Good link, makeme. Lots of answers for seed to ponder.
Strangely enough, the current issue of Mental_Floss addresses just this issue. Since it can't be found online I'll attempt to type it in (spelling errors mine)
"Our parents are totally going to ground us for talking about his, but if you must know, a "curse" was originally just a bad type of prayer. Tus, the first curse word was likely "damn" as in asking God to damn someone to Hell, which was considered taboo because of the religious power it wielded. Condemnimg people to an enternity of suffering isn't something to let everyone just go around doing on a daily basis, so the government stepped in, leading to the first censorship laws. Amon the first victims was William Shakespeare, whose works were considered quite racy for their time, and not just because he sent his fair share of characters to Hades. The Bard's plays were littered with sexual innuendo, and eventually, these types of references become swear words as well. Depending on what the sexual mores of the current generation were, formerly innocuous words could suddenly become unfit for polite company. The Victorians, for instance, instituted the practice of referring to the thigh mean of a chicken as "dark meat" because sying the word "leg" or "thigh" at dinner could be enough to give your hostess a case of the vapors. And in the 17th century, the "c-word" that formerly referred to a certain barnyard fowl took on another, er, more inappropriate meaning, leading to the invention of words like "rooster" and "weathervane" to keep the newly dirty word from crossing genteel lips. Sometimes these avoidance tactics went a little too far, though. Case in point: the 1952-53 season of "I Love Lucy" during which, despite the star's stomach being about the size of the Superdome, censors prevented the show's writers from even once mentioning the word "pregnant".
Merry Andrew wrote:Thirdly, it's a cultural thing. There's a Biblical injunction against taking "the Lord's name in vain." Thus religious folk find it offensive to hear exclamations e.g. 'Goddamn!' or 'Jesus Christ!'
i had a great conversation with a christian coworker one day about what language on the radio was offensive to her, and she said it made her laugh that in the alanis morrisette song 'one hand in my pocket', they had to edit the word chicken sh*t, so that it sounded like ckickenish, but in the harvey danger song "flagpole sitta", they used the word goddamn, some thing she found more offensive
boomer I have that issue... i love mental_floss
mental_floss is a fun magazine!
I loved the swimsuit issue last summer.
i just got mental_floss condensed knowlegde... its great
Now say a woman was wearing a particularily colourful dress, you are admiring it, and you happen to be a Primatoligist. You say to her with a complimentary smile "Nice dress, it looks like a baboon's rectum." I mean, how could that ever be taken out of context?
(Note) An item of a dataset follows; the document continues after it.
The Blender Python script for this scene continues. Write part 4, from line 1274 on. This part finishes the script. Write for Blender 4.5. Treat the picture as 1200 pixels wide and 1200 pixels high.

But 'rectum' is not a cussword.
It reminds me of the story of the kids in school who were asked by their teacher to describe a sad insident in their lives. And little ehBeth got to her little feet and said, "Well, when I was weal widdle, I had a puppy that got run over by a car and I cried for days." Little Montana got up and said: "When I was li'l, I saw a dead bird, frozen to death in the cold Canajun winter and that made me real sad." And when it came to little Cavfan, he said: "I had an older brother with the 'Murrican forces in the first Guf War and he got shot right up the arse. That made me sad."
The teacher was outraged. She said: "You can't use words like that, Cav. Say 'rectum'." And Cav said: "'Rectum'? F**k, it killed 'im."